From Politics Daily:

John Pitney, a political scientist at Claremont McKenna College and a former Republican aide on Capitol Hill, went further in an e-mail to me — calling McDonnell “as plausible as anyone else” for president or vice president in 2012.

McDonnell entered today’s voting in Virgina with double-digit leads in the polls, and he is expected to handily win tonight race against Democratic nominee Creigh Deeds. Should that happen, his term would be limited to four years, leaving him without a job in 2016 — just in time to start ramping up a bid for the 2016 GOP presidential nomination.

A rapid rise to national prominence wouldn’t be a strange turn of events for a Virginia governor.
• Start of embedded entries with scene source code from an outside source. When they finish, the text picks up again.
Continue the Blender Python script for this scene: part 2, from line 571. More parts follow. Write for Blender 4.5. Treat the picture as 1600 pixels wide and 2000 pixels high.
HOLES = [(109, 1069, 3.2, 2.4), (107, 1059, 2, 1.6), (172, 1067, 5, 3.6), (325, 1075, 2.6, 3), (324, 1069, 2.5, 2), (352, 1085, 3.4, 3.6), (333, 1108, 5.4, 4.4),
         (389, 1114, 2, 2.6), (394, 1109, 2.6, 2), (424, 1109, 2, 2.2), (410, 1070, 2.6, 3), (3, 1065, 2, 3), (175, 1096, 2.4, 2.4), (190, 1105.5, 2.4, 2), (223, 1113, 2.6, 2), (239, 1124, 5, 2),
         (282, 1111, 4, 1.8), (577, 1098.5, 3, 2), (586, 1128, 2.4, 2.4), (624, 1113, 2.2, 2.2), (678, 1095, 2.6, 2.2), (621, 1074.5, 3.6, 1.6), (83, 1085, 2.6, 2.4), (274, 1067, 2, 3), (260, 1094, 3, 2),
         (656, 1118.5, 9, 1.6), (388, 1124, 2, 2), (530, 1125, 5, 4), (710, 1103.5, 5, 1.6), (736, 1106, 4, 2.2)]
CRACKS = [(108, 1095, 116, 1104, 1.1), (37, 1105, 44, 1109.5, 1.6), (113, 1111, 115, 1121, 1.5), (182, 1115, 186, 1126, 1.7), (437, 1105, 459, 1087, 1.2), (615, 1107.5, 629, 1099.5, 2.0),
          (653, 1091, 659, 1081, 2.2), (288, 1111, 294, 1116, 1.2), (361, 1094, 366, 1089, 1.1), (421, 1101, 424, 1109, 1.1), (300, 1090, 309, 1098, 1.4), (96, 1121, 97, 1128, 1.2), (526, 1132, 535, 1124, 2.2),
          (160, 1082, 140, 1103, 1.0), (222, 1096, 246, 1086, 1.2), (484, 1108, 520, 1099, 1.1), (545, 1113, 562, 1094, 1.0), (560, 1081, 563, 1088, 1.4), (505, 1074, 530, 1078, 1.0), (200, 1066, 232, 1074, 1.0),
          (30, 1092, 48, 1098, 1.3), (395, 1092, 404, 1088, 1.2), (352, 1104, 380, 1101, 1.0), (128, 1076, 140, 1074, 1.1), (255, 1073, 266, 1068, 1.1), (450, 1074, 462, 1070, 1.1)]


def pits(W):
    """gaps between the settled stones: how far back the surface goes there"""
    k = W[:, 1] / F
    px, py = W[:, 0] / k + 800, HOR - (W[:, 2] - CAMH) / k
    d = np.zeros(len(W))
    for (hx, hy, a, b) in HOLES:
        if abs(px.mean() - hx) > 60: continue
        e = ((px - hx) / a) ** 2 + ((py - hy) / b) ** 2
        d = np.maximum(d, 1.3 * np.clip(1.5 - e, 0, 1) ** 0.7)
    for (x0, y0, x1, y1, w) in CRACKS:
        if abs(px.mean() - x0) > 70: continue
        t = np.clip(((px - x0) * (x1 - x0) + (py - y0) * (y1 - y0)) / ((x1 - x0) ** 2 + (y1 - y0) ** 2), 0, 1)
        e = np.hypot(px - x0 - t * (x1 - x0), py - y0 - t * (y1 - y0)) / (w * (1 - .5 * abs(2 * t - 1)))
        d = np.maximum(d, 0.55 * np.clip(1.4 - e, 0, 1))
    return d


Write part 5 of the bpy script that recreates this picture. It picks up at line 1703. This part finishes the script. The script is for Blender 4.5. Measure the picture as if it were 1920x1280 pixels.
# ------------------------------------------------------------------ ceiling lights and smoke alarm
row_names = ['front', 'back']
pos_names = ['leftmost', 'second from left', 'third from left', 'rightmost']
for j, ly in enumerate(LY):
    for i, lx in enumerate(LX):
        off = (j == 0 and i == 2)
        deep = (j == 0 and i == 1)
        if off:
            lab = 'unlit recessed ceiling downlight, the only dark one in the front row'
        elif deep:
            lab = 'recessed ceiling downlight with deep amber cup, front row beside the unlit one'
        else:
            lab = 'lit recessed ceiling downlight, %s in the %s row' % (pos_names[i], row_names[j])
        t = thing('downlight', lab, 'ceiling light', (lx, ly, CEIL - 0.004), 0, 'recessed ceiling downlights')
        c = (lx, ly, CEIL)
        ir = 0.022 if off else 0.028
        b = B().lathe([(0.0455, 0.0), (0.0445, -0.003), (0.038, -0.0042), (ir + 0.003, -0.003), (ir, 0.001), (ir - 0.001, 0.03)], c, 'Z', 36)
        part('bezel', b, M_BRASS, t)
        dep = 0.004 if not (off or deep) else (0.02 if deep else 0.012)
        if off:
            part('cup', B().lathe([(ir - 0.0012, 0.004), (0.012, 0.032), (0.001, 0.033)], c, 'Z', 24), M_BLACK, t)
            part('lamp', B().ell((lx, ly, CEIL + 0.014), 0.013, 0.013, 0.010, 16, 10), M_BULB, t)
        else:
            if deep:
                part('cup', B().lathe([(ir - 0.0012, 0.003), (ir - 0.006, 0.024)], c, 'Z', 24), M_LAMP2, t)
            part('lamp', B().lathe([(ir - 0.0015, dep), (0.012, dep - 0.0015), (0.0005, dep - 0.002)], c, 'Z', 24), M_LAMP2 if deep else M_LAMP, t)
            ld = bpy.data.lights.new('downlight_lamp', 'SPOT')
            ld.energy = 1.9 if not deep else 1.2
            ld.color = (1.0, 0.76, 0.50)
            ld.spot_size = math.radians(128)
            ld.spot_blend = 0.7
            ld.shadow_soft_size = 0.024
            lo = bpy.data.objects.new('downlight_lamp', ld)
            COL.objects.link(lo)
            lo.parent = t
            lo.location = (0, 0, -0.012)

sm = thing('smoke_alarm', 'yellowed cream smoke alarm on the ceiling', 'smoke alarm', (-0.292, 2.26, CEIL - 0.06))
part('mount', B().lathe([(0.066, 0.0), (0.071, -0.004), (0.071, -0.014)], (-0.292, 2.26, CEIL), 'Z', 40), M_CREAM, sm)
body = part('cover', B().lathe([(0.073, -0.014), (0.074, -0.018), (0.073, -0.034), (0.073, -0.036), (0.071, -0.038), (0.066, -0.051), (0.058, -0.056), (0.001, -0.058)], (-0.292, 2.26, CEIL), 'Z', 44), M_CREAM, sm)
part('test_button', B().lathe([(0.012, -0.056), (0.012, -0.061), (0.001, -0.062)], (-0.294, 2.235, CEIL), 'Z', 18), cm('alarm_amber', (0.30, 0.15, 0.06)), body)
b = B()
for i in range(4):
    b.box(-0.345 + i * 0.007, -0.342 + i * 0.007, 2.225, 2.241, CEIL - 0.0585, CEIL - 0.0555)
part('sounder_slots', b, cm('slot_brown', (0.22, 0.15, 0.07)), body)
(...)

Mark Warner was considered a front-runner for the Democratic nomination after he left the governor’s mansion in 2005. (Warner decided against a bid in 2006, and now serves in the U.S. Senate.)

What makes McDonnell so appealing to national Republicans? Lawrence writes:

McDonnell looks like a casting director’s notion of a politician. His positions are uncompromising in some respects — no new taxes, no abortions in cases of rape or incest. But he is affable and smooth and usually equipped with soothing answers for those who disagree with him. The man doesn’t flail or flounder in public. Often that’s because he is falling back on boilerplate. You might not like or believe his answer to any given question, but that’s his story and he’s sticking to it — and you have to admire that in a candidate.